India was unprepared. “What we have found are instances of lack of: intelligent appreciation of threats, handling of intelligence, maintaining high degree of efficiency in instruments specifically set up to deal with terrorist attacks and certainly lack of overt and visible leadership in carrying out operations to face multi-targeted attacks,” said a high-level inquiry committee set up by the Maharashtra government to investigate the response of the security agencies.

“In fact,” it added, reflecting the mood of the nation at the time, “the last factor has led to public anger and resentment, both against the political as well as the administrative establishments.”

Sri Lankans are feeling that anger and resentment now, I think, and may read a similar report soon on why and how they lost more than 350 people, most or some of whom could have been saved. There were very specific intelligence alerts about the possibility of attacks, and the group of men who were planning it.
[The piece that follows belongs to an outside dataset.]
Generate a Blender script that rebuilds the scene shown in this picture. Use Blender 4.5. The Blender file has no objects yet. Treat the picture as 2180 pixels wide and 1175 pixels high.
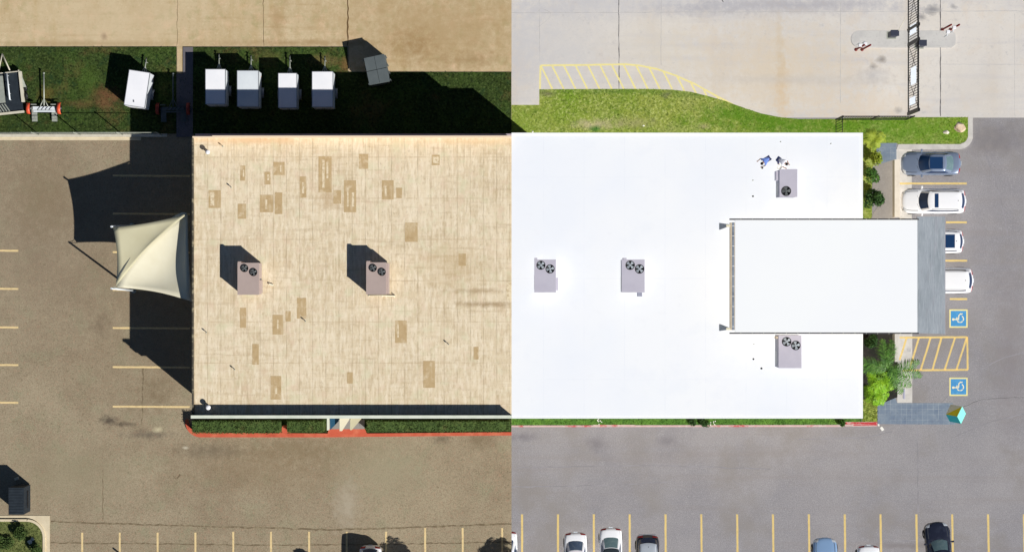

Mumbai police had similar information in 2008 — not as accurate, but close — about Lashkar-e-Taiba’s plans to target Taj Mahal Palace Hotel.

Still, 10 Pakistani terrorists trained and run by their military — belonging to Lashkar-e-Taiba, a proxy group supported and funded by the Pakistani government but proscribed by the United Nations — killed 166 people over four days, targeting six different venues from November 26 to 29.

Seven years before, on September 11, 2001, 19 men flew passenger planes loaded with travellers into the World Trade Center in New York and the Pentagon on the outskirts of Washington killing 2,981 people. “The nation was unprepared,” concluded the 9/11 Report ordered by the US government.

Sri Lanka was unprepared as well, and will want to know why.